*WHAT TO DO*:
Copy every line with the string "scene" in it.

--- Start of PROVIDED DATA ---

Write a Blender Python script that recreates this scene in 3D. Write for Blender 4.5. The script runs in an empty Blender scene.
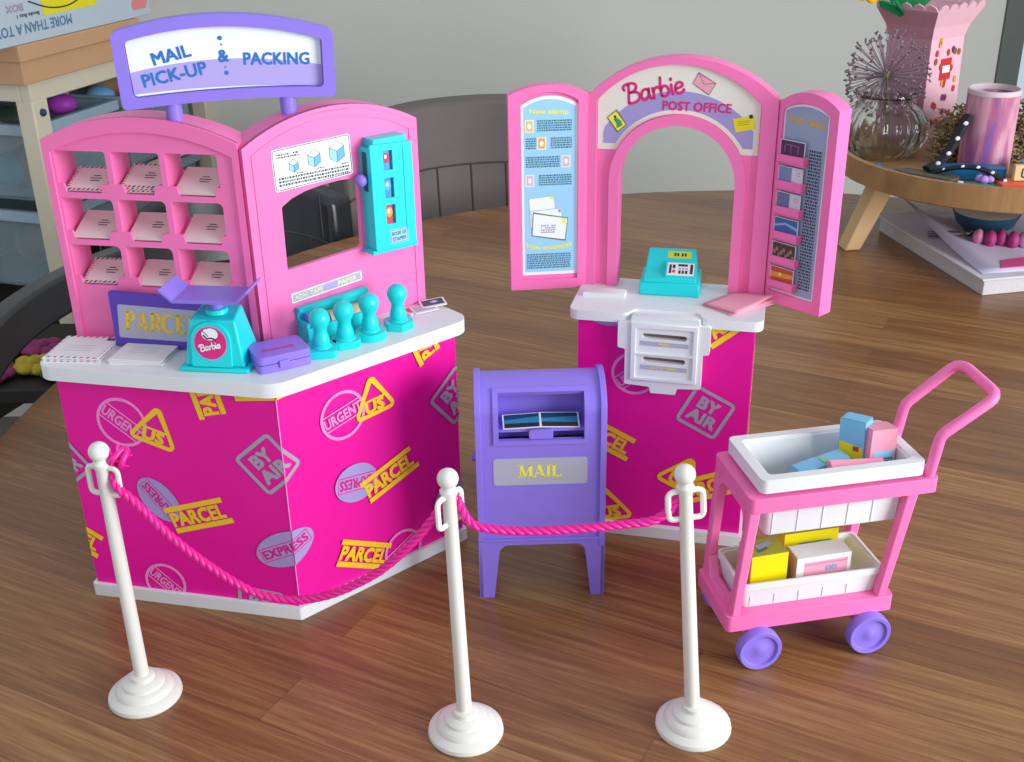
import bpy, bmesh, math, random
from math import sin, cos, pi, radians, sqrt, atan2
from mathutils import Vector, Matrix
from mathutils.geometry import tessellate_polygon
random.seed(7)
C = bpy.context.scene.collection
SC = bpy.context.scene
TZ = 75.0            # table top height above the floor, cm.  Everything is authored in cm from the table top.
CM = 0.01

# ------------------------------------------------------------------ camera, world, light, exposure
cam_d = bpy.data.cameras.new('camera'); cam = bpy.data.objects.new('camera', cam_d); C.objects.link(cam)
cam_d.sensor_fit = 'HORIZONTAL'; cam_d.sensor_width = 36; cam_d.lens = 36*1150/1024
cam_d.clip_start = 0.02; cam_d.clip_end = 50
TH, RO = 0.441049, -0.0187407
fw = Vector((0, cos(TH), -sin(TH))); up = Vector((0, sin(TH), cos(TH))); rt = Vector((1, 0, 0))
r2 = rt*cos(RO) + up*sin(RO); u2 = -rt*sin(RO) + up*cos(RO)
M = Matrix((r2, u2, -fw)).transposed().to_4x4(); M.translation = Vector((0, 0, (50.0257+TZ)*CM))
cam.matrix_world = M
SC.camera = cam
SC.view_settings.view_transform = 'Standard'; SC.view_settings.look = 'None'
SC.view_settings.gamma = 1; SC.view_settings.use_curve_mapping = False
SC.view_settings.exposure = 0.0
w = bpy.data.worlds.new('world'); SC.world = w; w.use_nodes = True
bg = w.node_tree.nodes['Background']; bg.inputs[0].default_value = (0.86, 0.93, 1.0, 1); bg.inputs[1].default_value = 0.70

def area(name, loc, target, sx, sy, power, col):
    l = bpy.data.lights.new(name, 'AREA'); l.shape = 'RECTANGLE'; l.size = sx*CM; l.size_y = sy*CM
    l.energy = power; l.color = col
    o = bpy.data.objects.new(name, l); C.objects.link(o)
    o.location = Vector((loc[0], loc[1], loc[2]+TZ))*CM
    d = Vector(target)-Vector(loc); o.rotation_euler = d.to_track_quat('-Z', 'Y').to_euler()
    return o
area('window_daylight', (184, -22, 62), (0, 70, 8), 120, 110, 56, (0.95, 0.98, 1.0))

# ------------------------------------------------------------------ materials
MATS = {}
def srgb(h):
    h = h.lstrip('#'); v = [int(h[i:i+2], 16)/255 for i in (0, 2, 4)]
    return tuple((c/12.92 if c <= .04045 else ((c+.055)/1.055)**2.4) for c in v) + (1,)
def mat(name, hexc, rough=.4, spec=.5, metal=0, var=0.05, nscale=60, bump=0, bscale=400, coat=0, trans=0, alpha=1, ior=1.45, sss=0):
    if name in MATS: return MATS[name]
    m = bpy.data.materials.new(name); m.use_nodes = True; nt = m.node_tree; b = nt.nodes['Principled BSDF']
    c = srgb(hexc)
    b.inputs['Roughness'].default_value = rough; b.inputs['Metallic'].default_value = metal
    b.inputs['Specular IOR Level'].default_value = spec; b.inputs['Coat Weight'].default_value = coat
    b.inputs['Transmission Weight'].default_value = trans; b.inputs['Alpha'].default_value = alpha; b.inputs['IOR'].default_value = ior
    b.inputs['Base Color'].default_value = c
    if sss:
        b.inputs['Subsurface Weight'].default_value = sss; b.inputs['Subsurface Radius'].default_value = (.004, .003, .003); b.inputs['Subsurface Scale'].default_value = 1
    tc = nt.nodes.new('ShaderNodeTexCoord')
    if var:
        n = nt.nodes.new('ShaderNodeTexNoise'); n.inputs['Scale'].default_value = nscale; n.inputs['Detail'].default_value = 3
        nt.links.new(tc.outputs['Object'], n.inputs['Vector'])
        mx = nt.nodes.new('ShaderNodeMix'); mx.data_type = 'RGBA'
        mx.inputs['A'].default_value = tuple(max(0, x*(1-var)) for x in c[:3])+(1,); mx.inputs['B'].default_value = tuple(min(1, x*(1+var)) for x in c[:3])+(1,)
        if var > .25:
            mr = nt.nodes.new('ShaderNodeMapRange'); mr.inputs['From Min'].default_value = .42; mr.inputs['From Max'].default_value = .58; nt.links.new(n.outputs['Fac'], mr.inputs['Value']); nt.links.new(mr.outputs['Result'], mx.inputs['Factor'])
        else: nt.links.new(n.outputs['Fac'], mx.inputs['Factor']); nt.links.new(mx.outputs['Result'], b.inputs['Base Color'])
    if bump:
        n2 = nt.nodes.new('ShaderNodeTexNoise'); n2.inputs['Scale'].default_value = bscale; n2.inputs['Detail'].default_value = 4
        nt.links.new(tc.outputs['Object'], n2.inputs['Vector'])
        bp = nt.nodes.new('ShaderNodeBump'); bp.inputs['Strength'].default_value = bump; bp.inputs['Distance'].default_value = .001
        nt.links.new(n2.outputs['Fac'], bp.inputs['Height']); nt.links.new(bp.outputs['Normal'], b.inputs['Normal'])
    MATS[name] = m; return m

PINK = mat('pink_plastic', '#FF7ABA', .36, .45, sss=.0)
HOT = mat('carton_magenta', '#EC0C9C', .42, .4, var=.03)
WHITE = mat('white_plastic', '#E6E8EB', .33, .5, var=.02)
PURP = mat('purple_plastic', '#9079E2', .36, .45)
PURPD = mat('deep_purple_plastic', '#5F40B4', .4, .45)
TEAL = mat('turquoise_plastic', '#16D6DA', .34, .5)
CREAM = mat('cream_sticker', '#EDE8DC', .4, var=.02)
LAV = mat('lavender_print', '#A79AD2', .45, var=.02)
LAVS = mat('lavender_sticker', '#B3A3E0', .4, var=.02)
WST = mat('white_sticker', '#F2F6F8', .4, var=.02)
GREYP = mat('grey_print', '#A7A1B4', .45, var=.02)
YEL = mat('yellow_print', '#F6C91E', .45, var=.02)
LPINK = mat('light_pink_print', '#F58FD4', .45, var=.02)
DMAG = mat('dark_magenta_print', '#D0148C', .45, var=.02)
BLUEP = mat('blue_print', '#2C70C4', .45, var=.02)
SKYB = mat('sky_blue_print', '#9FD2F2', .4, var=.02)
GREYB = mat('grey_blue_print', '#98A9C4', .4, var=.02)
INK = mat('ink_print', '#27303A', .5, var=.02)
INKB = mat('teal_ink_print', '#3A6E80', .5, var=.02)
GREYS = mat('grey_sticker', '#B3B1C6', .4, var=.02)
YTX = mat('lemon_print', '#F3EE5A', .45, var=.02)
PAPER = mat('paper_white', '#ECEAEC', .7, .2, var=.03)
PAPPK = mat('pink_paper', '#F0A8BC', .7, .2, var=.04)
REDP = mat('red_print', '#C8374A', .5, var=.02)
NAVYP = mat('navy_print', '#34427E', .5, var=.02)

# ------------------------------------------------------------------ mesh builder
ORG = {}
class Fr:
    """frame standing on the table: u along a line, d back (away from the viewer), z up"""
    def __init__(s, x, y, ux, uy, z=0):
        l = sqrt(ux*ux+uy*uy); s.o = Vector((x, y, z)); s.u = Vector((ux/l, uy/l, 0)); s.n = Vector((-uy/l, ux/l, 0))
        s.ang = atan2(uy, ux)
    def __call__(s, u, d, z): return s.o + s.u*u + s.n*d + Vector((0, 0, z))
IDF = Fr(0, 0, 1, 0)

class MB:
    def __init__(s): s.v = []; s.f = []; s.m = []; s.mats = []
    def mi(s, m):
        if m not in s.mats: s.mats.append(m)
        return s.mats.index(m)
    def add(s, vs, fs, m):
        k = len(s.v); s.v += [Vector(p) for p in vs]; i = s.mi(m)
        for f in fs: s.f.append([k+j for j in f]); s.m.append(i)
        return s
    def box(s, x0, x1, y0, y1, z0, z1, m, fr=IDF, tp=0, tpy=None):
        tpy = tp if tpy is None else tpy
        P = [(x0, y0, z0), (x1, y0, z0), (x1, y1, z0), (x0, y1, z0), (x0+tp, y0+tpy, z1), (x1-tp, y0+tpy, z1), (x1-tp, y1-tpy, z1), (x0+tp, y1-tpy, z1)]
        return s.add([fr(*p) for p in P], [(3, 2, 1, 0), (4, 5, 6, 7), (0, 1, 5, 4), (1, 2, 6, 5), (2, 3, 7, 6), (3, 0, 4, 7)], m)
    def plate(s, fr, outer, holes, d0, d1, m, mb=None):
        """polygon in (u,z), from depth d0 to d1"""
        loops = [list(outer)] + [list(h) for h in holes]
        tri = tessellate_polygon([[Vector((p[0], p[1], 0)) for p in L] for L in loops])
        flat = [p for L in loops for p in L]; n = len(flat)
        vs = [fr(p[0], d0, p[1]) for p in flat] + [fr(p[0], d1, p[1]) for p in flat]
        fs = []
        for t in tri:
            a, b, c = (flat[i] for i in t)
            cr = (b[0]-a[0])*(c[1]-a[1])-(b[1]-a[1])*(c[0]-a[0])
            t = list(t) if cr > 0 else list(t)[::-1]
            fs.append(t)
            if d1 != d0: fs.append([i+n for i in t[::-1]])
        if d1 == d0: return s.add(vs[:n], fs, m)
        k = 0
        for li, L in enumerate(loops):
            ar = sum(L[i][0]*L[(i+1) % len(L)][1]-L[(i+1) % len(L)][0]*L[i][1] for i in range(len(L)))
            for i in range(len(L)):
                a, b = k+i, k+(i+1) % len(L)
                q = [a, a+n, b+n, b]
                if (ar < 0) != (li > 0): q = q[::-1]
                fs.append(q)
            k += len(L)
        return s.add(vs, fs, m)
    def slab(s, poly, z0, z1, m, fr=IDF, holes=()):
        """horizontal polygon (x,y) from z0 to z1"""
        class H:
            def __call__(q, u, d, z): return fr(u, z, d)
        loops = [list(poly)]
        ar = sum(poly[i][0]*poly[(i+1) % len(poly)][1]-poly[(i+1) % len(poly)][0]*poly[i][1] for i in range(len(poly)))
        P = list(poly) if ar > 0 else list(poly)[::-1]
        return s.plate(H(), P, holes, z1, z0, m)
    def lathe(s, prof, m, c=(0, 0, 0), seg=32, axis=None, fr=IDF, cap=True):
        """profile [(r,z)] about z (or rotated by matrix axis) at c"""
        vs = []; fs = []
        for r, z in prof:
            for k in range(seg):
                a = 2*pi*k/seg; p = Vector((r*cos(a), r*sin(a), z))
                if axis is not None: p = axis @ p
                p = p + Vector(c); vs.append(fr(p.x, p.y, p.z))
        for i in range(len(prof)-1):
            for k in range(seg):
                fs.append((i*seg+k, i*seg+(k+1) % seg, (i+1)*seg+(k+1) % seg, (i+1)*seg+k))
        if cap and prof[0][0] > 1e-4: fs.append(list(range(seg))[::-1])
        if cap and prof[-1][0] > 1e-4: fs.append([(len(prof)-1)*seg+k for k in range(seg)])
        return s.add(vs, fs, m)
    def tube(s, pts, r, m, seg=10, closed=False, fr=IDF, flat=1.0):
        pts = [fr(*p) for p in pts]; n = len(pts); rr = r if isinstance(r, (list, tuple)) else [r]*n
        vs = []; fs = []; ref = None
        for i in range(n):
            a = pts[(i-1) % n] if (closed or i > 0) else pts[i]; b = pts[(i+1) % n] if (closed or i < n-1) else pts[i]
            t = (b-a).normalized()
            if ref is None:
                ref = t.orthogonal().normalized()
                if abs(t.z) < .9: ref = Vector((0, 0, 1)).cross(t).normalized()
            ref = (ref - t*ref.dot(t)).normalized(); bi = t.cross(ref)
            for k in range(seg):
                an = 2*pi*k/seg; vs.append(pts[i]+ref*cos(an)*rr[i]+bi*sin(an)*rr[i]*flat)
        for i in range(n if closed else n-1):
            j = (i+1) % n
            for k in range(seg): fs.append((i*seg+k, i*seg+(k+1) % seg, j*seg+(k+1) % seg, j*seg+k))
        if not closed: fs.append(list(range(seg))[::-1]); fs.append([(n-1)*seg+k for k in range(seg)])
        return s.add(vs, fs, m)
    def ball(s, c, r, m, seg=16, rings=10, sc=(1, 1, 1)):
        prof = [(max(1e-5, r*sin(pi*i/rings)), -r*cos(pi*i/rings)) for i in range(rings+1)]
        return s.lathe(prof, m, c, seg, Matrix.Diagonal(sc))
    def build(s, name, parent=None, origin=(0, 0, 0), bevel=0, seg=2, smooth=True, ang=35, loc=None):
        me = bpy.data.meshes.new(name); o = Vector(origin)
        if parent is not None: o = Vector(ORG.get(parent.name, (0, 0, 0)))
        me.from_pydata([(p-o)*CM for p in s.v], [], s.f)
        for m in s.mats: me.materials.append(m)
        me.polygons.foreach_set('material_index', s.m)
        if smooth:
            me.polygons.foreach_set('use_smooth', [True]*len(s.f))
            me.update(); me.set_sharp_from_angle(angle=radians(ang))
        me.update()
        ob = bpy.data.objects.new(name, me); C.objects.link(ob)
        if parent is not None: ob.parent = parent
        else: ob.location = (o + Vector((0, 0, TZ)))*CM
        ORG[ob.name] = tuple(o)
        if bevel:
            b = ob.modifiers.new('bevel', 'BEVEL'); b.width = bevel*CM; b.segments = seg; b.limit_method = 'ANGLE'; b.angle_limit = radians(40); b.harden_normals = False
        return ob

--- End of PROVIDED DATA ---

*RESPONSE*:
Write a Blender Python script that recreates this scene in 3D. Write for Blender 4.5. The script runs in an empty Blender scene.
C = bpy.context.scene.collection
SC = bpy.context.scene